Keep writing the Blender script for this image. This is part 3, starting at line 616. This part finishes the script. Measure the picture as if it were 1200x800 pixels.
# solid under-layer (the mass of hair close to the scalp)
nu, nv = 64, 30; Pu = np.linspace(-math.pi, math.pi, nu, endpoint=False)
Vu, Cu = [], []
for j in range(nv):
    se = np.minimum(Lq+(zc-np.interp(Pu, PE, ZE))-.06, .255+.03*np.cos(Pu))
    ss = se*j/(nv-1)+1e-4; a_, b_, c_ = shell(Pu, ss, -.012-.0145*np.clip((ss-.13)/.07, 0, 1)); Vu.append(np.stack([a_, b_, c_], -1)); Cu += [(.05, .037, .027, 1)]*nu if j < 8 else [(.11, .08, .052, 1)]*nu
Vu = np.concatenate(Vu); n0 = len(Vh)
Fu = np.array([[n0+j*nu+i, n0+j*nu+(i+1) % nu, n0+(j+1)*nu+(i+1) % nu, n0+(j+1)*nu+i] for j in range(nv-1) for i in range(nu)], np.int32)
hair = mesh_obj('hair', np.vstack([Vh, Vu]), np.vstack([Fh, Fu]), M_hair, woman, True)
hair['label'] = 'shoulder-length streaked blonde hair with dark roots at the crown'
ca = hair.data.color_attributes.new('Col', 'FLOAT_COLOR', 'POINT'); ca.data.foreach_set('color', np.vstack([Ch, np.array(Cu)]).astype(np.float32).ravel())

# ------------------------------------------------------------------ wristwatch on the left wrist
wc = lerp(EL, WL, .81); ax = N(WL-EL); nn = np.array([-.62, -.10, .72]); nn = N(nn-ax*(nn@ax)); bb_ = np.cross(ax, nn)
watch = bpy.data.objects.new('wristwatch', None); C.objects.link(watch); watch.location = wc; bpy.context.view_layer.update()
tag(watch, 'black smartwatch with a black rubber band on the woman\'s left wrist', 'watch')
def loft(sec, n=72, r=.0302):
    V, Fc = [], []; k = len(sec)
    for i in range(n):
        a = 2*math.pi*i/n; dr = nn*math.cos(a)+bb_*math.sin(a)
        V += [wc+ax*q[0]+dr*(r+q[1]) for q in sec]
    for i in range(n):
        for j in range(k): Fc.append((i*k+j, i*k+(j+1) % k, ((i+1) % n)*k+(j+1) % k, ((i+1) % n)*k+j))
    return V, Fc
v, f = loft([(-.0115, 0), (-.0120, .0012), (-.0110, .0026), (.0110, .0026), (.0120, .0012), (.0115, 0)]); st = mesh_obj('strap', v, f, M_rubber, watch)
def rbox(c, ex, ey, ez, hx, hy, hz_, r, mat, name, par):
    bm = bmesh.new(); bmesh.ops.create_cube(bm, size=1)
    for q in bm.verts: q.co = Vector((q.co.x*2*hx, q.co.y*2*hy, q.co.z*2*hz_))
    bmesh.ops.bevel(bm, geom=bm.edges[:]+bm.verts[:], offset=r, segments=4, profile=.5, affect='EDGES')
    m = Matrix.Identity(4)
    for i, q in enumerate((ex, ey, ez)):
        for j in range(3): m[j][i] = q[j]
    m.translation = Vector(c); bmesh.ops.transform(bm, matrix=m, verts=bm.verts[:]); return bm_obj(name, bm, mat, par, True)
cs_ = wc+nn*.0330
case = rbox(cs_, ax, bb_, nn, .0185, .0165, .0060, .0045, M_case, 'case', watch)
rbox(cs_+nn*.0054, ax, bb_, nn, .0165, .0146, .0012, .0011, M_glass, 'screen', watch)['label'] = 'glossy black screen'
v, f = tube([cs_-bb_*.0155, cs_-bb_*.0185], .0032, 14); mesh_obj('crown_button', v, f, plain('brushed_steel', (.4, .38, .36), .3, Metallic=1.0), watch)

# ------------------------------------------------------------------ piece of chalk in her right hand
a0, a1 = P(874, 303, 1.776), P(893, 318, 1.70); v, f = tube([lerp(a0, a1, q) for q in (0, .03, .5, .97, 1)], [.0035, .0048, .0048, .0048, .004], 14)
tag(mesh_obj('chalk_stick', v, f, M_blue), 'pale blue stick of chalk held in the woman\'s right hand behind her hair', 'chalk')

Aim of the task: Repeat the material in full, exactly as it stands.

Full response:
Keep writing the Blender script for this image. This is part 3, starting at line 616. This part finishes the script. Measure the picture as if it were 1200x800 pixels.
# solid under-layer (the mass of hair close to the scalp)
nu, nv = 64, 30; Pu = np.linspace(-math.pi, math.pi, nu, endpoint=False)
Vu, Cu = [], []
for j in range(nv):
    se = np.minimum(Lq+(zc-np.interp(Pu, PE, ZE))-.06, .255+.03*np.cos(Pu))
    ss = se*j/(nv-1)+1e-4; a_, b_, c_ = shell(Pu, ss, -.012-.0145*np.clip((ss-.13)/.07, 0, 1)); Vu.append(np.stack([a_, b_, c_], -1)); Cu += [(.05, .037, .027, 1)]*nu if j < 8 else [(.11, .08, .052, 1)]*nu
Vu = np.concatenate(Vu); n0 = len(Vh)
Fu = np.array([[n0+j*nu+i, n0+j*nu+(i+1) % nu, n0+(j+1)*nu+(i+1) % nu, n0+(j+1)*nu+i] for j in range(nv-1) for i in range(nu)], np.int32)
hair = mesh_obj('hair', np.vstack([Vh, Vu]), np.vstack([Fh, Fu]), M_hair, woman, True)
hair['label'] = 'shoulder-length streaked blonde hair with dark roots at the crown'
ca = hair.data.color_attributes.new('Col', 'FLOAT_COLOR', 'POINT'); ca.data.foreach_set('color', np.vstack([Ch, np.array(Cu)]).astype(np.float32).ravel())

# ------------------------------------------------------------------ wristwatch on the left wrist
wc = lerp(EL, WL, .81); ax = N(WL-EL); nn = np.array([-.62, -.10, .72]); nn = N(nn-ax*(nn@ax)); bb_ = np.cross(ax, nn)
watch = bpy.data.objects.new('wristwatch', None); C.objects.link(watch); watch.location = wc; bpy.context.view_layer.update()
tag(watch, 'black smartwatch with a black rubber band on the woman\'s left wrist', 'watch')
def loft(sec, n=72, r=.0302):
    V, Fc = [], []; k = len(sec)
    for i in range(n):
        a = 2*math.pi*i/n; dr = nn*math.cos(a)+bb_*math.sin(a)
        V += [wc+ax*q[0]+dr*(r+q[1]) for q in sec]
    for i in range(n):
        for j in range(k): Fc.append((i*k+j, i*k+(j+1) % k, ((i+1) % n)*k+(j+1) % k, ((i+1) % n)*k+j))
    return V, Fc
v, f = loft([(-.0115, 0), (-.0120, .0012), (-.0110, .0026), (.0110, .0026), (.0120, .0012), (.0115, 0)]); st = mesh_obj('strap', v, f, M_rubber, watch)
def rbox(c, ex, ey, ez, hx, hy, hz_, r, mat, name, par):
    bm = bmesh.new(); bmesh.ops.create_cube(bm, size=1)
    for q in bm.verts: q.co = Vector((q.co.x*2*hx, q.co.y*2*hy, q.co.z*2*hz_))
    bmesh.ops.bevel(bm, geom=bm.edges[:]+bm.verts[:], offset=r, segments=4, profile=.5, affect='EDGES')
    m = Matrix.Identity(4)
    for i, q in enumerate((ex, ey, ez)):
        for j in range(3): m[j][i] = q[j]
    m.translation = Vector(c); bmesh.ops.transform(bm, matrix=m, verts=bm.verts[:]); return bm_obj(name, bm, mat, par, True)
cs_ = wc+nn*.0330
case = rbox(cs_, ax, bb_, nn, .0185, .0165, .0060, .0045, M_case, 'case', watch)
rbox(cs_+nn*.0054, ax, bb_, nn, .0165, .0146, .0012, .0011, M_glass, 'screen', watch)['label'] = 'glossy black screen'
v, f = tube([cs_-bb_*.0155, cs_-bb_*.0185], .0032, 14); mesh_obj('crown_button', v, f, plain('brushed_steel', (.4, .38, .36), .3, Metallic=1.0), watch)

# ------------------------------------------------------------------ piece of chalk in her right hand
a0, a1 = P(874, 303, 1.776), P(893, 318, 1.70); v, f = tube([lerp(a0, a1, q) for q in (0, .03, .5, .97, 1)], [.0035, .0048, .0048, .0048, .004], 14)
tag(mesh_obj('chalk_stick', v, f, M_blue), 'pale blue stick of chalk held in the woman\'s right hand behind her hair', 'chalk')